:: Entries provided ::
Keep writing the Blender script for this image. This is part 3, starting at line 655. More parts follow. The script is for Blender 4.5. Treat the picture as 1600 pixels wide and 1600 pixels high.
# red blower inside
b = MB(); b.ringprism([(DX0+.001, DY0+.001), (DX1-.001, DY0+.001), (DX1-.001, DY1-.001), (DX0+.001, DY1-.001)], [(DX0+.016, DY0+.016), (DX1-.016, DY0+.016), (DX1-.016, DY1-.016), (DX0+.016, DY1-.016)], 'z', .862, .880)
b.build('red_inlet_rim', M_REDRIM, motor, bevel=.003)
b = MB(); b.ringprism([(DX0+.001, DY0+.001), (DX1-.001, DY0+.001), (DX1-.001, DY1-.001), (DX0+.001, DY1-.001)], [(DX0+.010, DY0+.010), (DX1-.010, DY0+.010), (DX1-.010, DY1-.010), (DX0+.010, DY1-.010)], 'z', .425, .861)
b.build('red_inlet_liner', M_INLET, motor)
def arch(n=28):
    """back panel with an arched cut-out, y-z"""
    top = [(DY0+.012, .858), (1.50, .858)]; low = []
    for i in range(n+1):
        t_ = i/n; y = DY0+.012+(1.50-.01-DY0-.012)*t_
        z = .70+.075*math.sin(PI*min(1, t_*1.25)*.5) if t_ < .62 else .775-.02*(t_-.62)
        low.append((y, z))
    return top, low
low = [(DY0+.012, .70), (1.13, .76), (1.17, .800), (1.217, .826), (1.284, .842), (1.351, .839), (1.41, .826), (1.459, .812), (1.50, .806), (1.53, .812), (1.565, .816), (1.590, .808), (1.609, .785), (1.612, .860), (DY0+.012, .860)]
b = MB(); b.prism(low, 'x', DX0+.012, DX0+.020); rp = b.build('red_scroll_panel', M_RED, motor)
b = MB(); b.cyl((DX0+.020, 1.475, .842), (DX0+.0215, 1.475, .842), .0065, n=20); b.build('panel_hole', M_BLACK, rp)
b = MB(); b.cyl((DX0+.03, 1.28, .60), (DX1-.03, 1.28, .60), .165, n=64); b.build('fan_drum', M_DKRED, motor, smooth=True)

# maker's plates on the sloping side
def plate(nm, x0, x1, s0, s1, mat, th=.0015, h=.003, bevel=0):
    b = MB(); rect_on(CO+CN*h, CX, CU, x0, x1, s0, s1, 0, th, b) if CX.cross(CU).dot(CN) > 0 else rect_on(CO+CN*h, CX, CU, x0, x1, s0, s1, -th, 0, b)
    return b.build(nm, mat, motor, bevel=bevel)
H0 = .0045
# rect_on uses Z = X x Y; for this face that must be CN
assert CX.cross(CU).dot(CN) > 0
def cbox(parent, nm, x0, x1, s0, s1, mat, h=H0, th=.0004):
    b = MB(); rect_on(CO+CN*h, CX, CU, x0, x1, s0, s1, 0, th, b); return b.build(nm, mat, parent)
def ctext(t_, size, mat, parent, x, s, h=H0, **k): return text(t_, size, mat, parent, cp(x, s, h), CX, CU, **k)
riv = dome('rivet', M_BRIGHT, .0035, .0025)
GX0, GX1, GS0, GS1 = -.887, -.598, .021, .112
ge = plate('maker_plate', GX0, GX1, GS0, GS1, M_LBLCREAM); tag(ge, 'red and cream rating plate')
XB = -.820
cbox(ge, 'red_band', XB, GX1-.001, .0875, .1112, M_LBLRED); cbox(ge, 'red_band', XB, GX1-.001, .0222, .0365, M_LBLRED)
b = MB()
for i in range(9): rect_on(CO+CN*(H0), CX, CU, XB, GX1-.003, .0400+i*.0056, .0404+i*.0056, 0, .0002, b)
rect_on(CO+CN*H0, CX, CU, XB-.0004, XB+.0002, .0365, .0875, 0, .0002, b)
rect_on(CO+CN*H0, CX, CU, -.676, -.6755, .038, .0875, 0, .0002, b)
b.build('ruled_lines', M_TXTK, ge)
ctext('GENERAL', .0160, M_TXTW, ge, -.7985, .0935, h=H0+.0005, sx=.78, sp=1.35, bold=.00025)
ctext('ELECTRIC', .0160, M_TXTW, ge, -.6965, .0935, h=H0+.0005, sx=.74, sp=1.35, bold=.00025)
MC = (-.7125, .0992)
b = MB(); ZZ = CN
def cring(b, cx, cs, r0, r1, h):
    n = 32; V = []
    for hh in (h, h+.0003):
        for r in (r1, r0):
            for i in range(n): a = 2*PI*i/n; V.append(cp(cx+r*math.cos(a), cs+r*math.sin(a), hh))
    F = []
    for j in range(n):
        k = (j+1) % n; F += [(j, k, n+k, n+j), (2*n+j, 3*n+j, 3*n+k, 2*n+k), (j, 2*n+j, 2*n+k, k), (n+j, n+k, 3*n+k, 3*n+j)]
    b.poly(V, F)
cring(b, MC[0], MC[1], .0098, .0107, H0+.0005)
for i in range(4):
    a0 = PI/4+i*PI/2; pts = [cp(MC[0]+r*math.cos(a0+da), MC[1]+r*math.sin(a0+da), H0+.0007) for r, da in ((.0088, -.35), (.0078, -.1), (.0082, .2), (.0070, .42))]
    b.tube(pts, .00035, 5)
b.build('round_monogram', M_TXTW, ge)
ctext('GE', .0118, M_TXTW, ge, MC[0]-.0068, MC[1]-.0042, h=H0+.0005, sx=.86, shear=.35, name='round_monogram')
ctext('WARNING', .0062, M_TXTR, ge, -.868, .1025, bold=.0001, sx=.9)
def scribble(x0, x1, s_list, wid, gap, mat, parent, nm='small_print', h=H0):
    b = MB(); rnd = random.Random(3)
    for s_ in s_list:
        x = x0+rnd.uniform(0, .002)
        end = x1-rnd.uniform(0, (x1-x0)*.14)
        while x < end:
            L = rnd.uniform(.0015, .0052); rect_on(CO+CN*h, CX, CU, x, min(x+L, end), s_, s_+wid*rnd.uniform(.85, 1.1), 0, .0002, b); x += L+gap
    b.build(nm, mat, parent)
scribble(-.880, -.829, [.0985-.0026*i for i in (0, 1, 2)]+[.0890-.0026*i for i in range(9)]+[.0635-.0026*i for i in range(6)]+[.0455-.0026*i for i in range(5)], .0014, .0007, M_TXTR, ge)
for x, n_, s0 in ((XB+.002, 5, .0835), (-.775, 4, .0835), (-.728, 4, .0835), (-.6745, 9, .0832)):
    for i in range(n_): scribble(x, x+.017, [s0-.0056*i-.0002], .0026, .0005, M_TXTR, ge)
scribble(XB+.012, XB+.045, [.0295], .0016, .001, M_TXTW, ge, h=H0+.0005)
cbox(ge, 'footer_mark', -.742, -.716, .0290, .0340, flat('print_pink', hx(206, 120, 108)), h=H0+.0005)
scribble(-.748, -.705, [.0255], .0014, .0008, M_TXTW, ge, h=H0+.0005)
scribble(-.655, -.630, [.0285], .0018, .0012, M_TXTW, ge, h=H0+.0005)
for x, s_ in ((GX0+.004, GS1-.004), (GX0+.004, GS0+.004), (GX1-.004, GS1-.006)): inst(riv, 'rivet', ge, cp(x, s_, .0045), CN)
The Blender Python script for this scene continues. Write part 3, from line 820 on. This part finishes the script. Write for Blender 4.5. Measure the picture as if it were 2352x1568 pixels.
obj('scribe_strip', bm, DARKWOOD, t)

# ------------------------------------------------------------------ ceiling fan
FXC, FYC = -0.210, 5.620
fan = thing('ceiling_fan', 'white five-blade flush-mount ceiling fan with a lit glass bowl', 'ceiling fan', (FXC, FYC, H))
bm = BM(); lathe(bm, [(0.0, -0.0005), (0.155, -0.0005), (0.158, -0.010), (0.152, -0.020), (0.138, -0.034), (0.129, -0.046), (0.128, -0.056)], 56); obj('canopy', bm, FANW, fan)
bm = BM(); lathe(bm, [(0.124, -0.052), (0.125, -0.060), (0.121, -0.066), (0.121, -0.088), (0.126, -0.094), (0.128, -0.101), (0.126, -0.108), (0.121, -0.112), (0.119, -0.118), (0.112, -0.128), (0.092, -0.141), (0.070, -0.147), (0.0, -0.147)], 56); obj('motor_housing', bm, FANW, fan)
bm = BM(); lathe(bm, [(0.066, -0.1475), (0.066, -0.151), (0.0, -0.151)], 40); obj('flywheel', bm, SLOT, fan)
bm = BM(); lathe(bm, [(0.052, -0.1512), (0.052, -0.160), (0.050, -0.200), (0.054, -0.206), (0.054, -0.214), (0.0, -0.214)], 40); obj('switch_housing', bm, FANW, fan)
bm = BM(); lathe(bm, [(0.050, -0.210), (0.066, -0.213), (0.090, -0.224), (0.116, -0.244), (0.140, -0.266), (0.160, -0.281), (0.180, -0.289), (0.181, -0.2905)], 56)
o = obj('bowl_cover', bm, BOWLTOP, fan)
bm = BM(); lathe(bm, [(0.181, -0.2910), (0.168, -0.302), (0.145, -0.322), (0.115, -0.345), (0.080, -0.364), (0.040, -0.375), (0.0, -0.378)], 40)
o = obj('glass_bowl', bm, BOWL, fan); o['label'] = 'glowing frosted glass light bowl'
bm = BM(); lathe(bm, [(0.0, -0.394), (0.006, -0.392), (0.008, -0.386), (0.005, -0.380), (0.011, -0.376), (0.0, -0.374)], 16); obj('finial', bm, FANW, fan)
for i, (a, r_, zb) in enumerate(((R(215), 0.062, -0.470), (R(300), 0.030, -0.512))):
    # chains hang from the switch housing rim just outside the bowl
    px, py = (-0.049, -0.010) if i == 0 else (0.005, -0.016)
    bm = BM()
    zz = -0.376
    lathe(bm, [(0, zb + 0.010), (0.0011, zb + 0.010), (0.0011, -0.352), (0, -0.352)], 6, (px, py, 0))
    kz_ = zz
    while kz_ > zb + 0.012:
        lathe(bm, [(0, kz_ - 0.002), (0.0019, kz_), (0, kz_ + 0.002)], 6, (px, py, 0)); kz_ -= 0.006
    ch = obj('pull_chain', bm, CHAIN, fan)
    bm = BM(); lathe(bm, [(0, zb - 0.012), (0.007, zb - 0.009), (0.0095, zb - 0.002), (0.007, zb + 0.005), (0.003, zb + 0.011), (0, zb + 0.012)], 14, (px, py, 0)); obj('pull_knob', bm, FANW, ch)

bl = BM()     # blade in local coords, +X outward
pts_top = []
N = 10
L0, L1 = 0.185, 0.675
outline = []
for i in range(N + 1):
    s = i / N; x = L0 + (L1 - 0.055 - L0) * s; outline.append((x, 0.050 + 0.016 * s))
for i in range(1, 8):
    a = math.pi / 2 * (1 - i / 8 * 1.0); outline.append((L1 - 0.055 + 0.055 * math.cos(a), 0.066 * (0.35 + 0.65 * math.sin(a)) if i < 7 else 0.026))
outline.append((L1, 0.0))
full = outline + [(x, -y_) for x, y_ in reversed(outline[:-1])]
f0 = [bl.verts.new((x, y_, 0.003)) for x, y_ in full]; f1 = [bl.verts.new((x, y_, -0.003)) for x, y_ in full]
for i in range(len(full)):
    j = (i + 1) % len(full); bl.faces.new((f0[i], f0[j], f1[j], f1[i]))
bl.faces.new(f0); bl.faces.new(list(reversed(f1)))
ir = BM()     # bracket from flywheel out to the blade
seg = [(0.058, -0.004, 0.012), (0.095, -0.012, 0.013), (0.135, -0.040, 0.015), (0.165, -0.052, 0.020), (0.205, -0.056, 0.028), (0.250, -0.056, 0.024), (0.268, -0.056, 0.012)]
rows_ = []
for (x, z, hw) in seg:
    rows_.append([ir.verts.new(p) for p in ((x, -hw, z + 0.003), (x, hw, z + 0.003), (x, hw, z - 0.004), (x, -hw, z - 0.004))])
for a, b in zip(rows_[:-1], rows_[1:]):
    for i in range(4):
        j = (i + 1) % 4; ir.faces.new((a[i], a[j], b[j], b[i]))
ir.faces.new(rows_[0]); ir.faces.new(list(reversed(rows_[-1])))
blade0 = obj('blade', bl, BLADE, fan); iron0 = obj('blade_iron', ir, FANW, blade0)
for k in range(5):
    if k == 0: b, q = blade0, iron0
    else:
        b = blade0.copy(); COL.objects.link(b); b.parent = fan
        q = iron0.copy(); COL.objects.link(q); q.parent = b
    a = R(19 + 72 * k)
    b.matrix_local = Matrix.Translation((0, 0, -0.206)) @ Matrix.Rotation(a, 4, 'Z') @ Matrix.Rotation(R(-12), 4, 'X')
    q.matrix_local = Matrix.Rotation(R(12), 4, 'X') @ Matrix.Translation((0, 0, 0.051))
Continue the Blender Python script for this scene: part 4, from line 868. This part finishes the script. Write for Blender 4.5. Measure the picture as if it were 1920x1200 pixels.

:: Problem ::
Among the lines of the material, find those that hold the word "Write" and copy them.

:: Response to this task ::
The Blender Python script for this scene continues. Write part 3, from line 820 on. This part finishes the script. Write for Blender 4.5. Measure the picture as if it were 2352x1568 pixels.
Continue the Blender Python script for this scene: part 4, from line 868. This part finishes the script. Write for Blender 4.5. Measure the picture as if it were 1920x1200 pixels.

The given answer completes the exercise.